By Professor Liu Jing – Professor of Accounting and Finance, Director of Investment Research Center, CKGSB
The underlying cause for the housing bubble does not lie in real estate speculation but on the structure of the sector, stemming from the local and central government’s tax-sharing system, as well as the core role that local governments play in economic development.
Since the 1980s, the role that the central and local government play in China’s economy have been clear – the central government is responsible for planning and regulation while local governments take care of implementing these regulations on a local level.
From 1980 to 2020, local government’s share in the national general public budget increased from 45.7% to 85.7% while in the same period revenue in the general public budget declined from 75.5% to 55.5%. To compensate for the gap in revenue and expenditure, local government relied on central government subsidies, debt financing and land financing.
The tax reform introduced in 1994 had a large spillover effect on land finance in the years that followed. The reforms specified that the central government would allocate all land-related taxes to local governments. This included land value tax, urban land use tax, cultivated land occupation tax, land appreciation tax, deed tax (property transfer tax), and a general property tax. Even more significant was that all the profits from land sales were transferred to local governments.
This new system gave local governments a strong incentive to increase revenue from land transfers. From 2000 to 2020, the proportion of local government land transfer revenue to total revenue increased from 5.9% to 42%. If you also take the other related land taxes into accounted, revenue from land accounted for over half (52%) of total local government revenue.
How did Land Finance Lead to Two bubbles?

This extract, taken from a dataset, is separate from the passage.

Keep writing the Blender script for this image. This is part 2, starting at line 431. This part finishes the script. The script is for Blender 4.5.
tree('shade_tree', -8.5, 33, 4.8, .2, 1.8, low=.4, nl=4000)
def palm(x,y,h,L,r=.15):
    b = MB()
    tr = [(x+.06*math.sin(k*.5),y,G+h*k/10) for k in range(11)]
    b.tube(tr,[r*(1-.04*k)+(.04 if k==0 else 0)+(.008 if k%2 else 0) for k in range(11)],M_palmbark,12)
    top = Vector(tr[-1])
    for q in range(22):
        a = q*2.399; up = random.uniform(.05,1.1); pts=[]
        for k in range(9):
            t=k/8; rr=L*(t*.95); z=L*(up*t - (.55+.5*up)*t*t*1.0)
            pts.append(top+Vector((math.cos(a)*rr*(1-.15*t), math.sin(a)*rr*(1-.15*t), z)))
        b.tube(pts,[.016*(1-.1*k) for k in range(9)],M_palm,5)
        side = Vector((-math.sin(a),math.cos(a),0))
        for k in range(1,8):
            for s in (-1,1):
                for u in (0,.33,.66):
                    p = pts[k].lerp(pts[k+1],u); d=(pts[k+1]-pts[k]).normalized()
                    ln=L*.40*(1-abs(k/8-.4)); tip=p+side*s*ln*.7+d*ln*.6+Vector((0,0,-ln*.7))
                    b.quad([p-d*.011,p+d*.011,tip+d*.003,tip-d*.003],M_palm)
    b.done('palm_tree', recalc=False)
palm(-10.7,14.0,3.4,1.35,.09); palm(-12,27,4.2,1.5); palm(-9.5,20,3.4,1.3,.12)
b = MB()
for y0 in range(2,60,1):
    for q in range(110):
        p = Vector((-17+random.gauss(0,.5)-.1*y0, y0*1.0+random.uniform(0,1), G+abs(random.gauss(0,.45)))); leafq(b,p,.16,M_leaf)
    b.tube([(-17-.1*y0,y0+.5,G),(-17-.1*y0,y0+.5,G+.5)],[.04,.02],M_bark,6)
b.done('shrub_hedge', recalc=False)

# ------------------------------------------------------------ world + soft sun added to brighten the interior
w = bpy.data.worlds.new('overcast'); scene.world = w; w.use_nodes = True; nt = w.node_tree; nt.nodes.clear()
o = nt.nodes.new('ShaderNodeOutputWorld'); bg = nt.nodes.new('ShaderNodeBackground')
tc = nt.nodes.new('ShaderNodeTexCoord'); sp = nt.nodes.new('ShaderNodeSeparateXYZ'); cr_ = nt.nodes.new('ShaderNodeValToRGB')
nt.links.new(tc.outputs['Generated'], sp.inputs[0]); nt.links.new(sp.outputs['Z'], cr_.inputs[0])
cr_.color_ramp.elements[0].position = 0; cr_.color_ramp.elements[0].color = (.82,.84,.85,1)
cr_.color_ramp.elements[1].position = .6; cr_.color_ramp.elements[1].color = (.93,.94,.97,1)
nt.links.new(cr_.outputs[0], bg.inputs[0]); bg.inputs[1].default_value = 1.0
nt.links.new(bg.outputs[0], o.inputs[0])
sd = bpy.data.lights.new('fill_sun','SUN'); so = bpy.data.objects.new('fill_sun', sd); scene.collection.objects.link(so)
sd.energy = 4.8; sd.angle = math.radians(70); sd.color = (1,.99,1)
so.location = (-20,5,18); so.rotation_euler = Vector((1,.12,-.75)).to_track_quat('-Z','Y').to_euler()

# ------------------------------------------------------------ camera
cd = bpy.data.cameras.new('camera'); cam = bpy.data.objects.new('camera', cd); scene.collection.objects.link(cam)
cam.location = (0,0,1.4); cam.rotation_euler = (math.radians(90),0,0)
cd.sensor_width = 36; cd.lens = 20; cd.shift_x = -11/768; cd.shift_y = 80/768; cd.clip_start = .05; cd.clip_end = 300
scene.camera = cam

Firstly, it is important to note that all land in China belongs to the government. Apart from land that is designated for organs of the state, the military, and public infrastructure, on the whole local governments can determine the land they want to allocate for industry, mining, storage, commercial services, and residential purposes.
The price of land is set by the market, however local governments can influence final prices by increasing and decreasing land supply. One of the most important means for local governments to promote local economic development is through investment.
To attract businesses to the region, local governments will often provide various tax and other economic incentives to companies looking to invest. This became common practice and led to a large decline industrial land prices. This inevitably led to less land available for commercial and residential purposes.
Investment can bring in new companies and employment opportunities, attracting an influx of people from rural areas – but it also puts pressure on housing demand, increasing residential land prices.
Price rises for residential property subsequently increased the profits local governments made from land sales and associated taxes. They then used these profits to finance the subsidies they provided to industrial enterprises.
Moving Away from Lane Finance is the Only Option to Stabilize Prices
To stabilize house prices, land finance must be reformed to solve the issue around how land is supplied. This is a very complex issue as land finance has been a fundamental resource that local governments have harnessed in the past 20 years to promote economic development. To tackle this issue, institutional changes need to be made to local governments’ financing and investment structures.
If reforms are not made to land financing, the only way to control the housing bubble is by placing limits on purchases, loans, or even through price limits. However, these administrative measures will not solve the problem that lies at the heart of the matter: the imbalance of land supply and demand.
Restrictions on purchases will have an adverse effect on consumer demand as well as aggregate demand; loan restrictions prevent lucrative projects from going ahead which could contribute to economic development; and price limits might result in a grey market, in which the market will use various methods to change the actual transaction prices in order to re-balance supply and demand.
When different cities compete for investment, it only results in a zero-sum game. It may reduce the costs for investors and increase production capacity, but at the end of the day, it is the common people who have to pay for high house prices.
In the early stages of reform and opening-up, attracting local investment brought in a large number of foreign companies to jump-start the economy, but as the economy expands and tensions with Western countries increase, operating this model is no longer sustainable.
What can be done?
To reduce the zero-sum game between cities, the first solution is to place a limit on the subsidies which local governments offer to investors. This would be similar to the OECD deal reached in 2021 to set a global minimum corporate tax rate of 15%. Countries still have the right to establish corporate tax rates for domestic enterprises, but they now have the right to raise the rates which multinationals pay to a minimum of 15%. China can implement this same practice and place limits on the incentives which local governments provide.
Secondly, local and central governments need to reorganize their responsibilities for fiscal revenue and reduce the capacity local governments have to subsidize industrial land with residential land.
A viable option would be to share land revenue between the central and local governments to reduce the local governments incentives to implement land finance. Another option would be to consider designating responsibilities for collecting deed tax, corporate tax and personal income tax to local authorities.
Not only would this increase local government funds, it would also shift their focus from investment to operations and services and pave the way for more sustainable development in the future.